Em março de 2025, a 1ª turma do STF, por unanimidade, recebeu a denúncia e tornou réus Bolsonaro e outros sete integrantes do chamado "Núcleo 1" da acusação, rejeitando todas as preliminares levantadas pelas defesas, como alegações de suspeição dos ministros, incompetência da Corte e nulidades relacionadas à colaboração premiada de Mauro Cid.
Na etapa seguinte, em julho de 2025, a PGR apresentou alegações finais em peça de 517 páginas, pedindo a condenação de todos os réus pelos crimes narrados na denúncia.

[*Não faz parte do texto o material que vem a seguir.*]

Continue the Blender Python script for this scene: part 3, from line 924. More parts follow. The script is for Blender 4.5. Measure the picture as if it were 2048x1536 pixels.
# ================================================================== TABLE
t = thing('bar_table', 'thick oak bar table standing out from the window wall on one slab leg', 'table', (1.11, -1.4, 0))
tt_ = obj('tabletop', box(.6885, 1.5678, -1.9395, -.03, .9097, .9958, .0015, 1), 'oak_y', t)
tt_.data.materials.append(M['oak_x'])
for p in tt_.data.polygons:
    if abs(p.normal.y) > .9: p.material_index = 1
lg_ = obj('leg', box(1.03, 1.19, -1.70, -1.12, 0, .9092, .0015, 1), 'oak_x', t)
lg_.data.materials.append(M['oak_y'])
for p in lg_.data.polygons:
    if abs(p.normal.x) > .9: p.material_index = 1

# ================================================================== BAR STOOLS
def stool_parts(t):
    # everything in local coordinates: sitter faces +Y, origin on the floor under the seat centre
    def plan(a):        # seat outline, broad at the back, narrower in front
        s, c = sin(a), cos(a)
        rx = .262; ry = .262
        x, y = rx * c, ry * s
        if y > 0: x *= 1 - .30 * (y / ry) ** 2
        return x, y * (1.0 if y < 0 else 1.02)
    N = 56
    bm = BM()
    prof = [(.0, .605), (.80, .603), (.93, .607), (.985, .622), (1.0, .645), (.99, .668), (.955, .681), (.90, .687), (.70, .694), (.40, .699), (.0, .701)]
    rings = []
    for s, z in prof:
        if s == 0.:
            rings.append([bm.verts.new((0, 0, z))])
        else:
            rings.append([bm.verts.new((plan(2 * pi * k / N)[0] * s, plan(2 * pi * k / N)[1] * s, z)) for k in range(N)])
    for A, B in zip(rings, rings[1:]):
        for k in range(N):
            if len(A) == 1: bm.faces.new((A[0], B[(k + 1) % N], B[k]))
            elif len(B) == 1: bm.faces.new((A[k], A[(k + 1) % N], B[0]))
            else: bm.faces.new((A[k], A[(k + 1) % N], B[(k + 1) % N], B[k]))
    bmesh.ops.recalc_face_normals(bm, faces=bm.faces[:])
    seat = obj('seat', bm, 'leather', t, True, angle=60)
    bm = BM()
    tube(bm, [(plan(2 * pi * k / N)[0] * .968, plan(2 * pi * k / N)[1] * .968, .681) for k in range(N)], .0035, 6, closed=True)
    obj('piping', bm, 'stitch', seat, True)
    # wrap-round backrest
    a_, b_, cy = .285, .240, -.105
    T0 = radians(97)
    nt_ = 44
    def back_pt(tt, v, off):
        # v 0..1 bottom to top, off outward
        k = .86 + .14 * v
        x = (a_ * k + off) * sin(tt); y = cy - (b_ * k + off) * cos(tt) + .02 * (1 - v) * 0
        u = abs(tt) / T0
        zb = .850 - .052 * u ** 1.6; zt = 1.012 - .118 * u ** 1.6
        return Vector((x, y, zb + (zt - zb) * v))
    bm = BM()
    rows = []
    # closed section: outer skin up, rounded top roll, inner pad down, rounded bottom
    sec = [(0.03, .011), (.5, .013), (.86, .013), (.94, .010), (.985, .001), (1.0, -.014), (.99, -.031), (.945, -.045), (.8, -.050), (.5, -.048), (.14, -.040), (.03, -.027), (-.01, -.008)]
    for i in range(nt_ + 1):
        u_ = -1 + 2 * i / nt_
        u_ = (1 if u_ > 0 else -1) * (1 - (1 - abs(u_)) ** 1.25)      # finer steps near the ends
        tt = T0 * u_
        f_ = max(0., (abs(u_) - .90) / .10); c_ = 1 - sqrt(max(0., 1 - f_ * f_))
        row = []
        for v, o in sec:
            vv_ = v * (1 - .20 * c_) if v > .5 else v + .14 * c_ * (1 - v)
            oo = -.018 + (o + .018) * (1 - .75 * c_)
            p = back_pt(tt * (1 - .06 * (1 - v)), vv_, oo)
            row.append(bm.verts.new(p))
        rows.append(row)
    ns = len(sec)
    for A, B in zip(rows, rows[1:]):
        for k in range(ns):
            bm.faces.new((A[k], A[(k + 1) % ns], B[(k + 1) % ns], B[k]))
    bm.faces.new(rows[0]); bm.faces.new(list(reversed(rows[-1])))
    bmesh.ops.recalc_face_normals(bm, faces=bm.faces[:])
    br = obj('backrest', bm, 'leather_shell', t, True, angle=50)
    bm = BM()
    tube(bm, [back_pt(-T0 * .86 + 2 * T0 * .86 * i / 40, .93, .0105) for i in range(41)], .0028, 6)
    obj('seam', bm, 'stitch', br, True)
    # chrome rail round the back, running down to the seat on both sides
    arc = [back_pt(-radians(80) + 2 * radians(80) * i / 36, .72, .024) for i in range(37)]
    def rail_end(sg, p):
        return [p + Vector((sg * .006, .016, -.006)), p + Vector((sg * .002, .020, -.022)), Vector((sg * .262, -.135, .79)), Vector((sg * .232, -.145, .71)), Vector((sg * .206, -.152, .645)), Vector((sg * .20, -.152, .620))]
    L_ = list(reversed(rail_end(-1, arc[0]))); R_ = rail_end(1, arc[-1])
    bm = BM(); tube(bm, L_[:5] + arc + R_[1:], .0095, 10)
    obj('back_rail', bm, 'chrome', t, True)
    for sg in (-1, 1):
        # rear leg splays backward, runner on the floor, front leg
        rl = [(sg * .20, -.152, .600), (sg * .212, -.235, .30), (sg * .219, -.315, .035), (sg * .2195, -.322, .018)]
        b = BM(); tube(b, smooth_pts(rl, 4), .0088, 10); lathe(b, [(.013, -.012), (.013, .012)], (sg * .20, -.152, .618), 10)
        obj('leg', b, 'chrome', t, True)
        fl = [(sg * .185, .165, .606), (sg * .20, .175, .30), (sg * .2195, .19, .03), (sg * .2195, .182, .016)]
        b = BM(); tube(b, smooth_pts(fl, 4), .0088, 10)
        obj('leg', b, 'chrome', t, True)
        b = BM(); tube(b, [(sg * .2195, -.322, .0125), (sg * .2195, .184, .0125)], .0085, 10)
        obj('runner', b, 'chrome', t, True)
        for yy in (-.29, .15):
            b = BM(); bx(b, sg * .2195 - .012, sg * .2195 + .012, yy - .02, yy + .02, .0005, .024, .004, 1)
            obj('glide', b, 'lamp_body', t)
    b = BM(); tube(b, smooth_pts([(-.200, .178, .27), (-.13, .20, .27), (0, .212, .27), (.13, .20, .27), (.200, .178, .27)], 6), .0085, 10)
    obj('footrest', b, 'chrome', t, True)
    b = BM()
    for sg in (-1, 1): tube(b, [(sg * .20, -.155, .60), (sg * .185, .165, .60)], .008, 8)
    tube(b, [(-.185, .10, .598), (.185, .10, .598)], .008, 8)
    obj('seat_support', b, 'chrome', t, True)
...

O órgão classificou Bolsonaro como líder da organização criminosa e principal articulador das ações golpistas.
Veja a linha do tempo:
Um ponto específico diz respeito ao deputado Alexandre Ramagem.
Em razão do foro parlamentar, a 1ª turma decidiu suspender o processo apenas quanto aos crimes patrimoniais a ele atribuídos, relacionados a fatos posteriores à sua diplomação.
Assim, ele segue respondendo por organização criminosa armada, tentativa de golpe de Estado e tentativa de abolição violenta do Estado Democrático de Direito.
- Processo: AP 2.668
Preso por outro processo
É importante destacar que a prisão domiciliar a que Jair Bolsonaro está atualmente submetido não decorre da ação penal julgada agora pela 1ª turma.
A medida foi decretada pelo ministro Alexandre de Moraes no âmbito do Inq. 4.995 e da Pet 14.129, após descumprimento reiterado de cautelares impostas ao ex-presidente.
Segundo o relator, Bolsonaro utilizou indiretamente de redes sociais, por meio de familiares e aliados, para difundir mensagens que configurariam tentativa de coação ao STF e obstrução da Justiça.
Diante disso, Moraes converteu as restrições anteriormente fixadas em prisão domiciliar com cumprimento integral, acompanhada de medidas adicionais, como proibição de visitas, de uso de celulares e busca e apreensão de aparelhos.
A decisão foi referendada pela maioria da 1ª turma, em votação no plenário virtual.
Assim, mesmo que seja condenado ou absolvido no julgamento do "Núcleo 1", Bolsonaro continuará em prisão domiciliar em razão desse outro processo.